Gov. Tom Corbett, a Republican, said the law, which he signed in March and was passed largely along party lines, "sets a simple and clear standard to protect the integrity of our elections."

After the hearing, Pennsylvania Deputy Secretary of State Shannon Royer said, "It was clear by the lower court ruling that this law is absolutely constitutional.

"Many other states around the country have voter ID laws. Pennsylvania's voter ID law was modeled after Indiana, which was implemented back in 2008 and upheld on solid legal ground.
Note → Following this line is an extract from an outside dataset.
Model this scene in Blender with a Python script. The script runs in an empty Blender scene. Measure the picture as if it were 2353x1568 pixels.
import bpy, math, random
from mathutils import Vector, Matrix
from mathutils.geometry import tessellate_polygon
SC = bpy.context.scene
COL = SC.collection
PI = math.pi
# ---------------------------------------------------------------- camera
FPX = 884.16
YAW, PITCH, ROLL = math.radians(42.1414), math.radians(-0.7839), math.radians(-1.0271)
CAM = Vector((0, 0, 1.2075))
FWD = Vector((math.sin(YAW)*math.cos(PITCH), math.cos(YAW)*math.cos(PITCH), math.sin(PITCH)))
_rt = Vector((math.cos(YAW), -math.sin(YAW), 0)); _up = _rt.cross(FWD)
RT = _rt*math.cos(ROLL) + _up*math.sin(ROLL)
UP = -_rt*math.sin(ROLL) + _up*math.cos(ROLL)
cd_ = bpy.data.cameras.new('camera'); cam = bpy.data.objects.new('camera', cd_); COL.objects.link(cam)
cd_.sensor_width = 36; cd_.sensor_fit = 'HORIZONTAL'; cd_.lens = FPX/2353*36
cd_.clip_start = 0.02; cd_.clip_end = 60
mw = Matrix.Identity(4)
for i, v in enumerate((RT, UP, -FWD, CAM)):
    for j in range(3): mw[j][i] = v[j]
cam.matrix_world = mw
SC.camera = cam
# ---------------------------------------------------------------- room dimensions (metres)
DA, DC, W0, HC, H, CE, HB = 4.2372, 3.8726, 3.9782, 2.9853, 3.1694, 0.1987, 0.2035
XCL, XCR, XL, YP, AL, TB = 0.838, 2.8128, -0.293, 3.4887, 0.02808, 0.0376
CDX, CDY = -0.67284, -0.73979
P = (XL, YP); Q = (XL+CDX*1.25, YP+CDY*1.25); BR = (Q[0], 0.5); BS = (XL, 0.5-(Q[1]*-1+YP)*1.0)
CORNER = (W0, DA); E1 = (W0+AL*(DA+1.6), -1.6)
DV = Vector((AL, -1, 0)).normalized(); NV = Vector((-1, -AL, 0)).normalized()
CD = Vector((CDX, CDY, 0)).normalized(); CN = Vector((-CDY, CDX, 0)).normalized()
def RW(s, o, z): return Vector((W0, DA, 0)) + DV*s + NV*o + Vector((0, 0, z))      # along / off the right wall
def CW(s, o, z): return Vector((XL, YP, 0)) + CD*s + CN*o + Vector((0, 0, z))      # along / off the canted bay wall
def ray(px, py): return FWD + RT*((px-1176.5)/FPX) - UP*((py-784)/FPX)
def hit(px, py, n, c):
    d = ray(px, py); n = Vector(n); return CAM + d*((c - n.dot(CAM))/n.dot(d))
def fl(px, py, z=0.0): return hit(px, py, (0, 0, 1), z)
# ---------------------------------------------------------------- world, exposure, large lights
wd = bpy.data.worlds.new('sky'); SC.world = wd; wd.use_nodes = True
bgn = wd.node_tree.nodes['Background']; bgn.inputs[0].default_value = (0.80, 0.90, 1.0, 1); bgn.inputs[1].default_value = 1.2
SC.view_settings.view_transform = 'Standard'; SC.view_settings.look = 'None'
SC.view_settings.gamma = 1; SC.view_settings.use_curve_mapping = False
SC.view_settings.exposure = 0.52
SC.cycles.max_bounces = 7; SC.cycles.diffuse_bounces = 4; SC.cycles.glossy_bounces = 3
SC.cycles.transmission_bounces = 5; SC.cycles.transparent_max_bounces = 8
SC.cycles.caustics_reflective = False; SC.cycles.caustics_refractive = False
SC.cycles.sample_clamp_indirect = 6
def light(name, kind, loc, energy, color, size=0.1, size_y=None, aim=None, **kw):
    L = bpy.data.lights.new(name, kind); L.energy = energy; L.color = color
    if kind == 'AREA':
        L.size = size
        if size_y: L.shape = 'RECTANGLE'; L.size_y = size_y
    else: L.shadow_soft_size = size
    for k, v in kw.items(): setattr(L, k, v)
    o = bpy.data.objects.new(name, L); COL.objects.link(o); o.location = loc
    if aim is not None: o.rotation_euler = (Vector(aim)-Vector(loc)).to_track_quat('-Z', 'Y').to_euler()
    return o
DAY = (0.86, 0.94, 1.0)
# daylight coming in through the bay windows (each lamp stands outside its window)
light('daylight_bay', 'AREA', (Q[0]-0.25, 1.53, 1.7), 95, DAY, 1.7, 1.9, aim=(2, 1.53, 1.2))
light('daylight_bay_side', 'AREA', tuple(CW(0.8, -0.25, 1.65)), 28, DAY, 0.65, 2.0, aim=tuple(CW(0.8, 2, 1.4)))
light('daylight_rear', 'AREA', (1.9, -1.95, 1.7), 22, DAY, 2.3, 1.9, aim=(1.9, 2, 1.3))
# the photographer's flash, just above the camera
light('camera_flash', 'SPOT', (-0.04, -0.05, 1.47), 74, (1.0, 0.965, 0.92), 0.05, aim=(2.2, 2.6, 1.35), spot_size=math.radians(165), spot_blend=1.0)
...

And I'm hoping based on my observations of the justices today, that they'll come to the same conclusions," Royer added.

But NAACP President and CEO Benjamin Todd Jealous contended, "When you disenfranchise tens of thousands of voters in this state -- Pennsylvania, (which) often determines who becomes president -- then you create a constitutional crisis, because you are then not just stealing the race in Pennsylvania, you're stealing the race in the country.

"You're fixing who's on the Supreme Court and you're setting the destination for civil rights for an entire generation."

First-time voters in Pennsylvania were previously identified by either photo ID or other documents, which include bank statements and utility bills.

In June, the state's House GOP leader Mike Turzai told a group of fellow Republicans that the measure would "allow Governor Romney to win the State of Pennsylvania."

Turzai's controversial comments stoked Democrat-backed criticism, who blasted the measure as being a largely partisan act, though Turzai's office has said his comment instead focused on the issue of voter fraud.

At the center of the high-profile case is Viviette Applewhite, a 93-year-old Philadelphia native without photo identification, who is the lead plaintiff in the lawsuit, according to court documents.

On Thursday, John Knorr, Chief Deputy Attorney General, said in court that all plaintiffs either have "an ID at this point, or we established have the documents needed to get one."

Meanwhile, political fights over a spate of new voting laws have reached other battleground states like Florida and Ohio, where President Barack Obama and Republican presidential candidate Mitt Romney are locked in fierce campaigns to win over voters.

In Ohio, the GOP-led state legislature did away with a three-day early voting window before Election Day for everyone but members of the military and people living overseas. But a federal judge later ruled in favor of the Obama campaign to allow voters that window.

In Florida, the Department of Justice is suing the state because it says the controversial purge of voters identified as "non-eligible" unfairly targets minorities.

Many states have also updated their voting machines to ensure that ballots are accurately counted.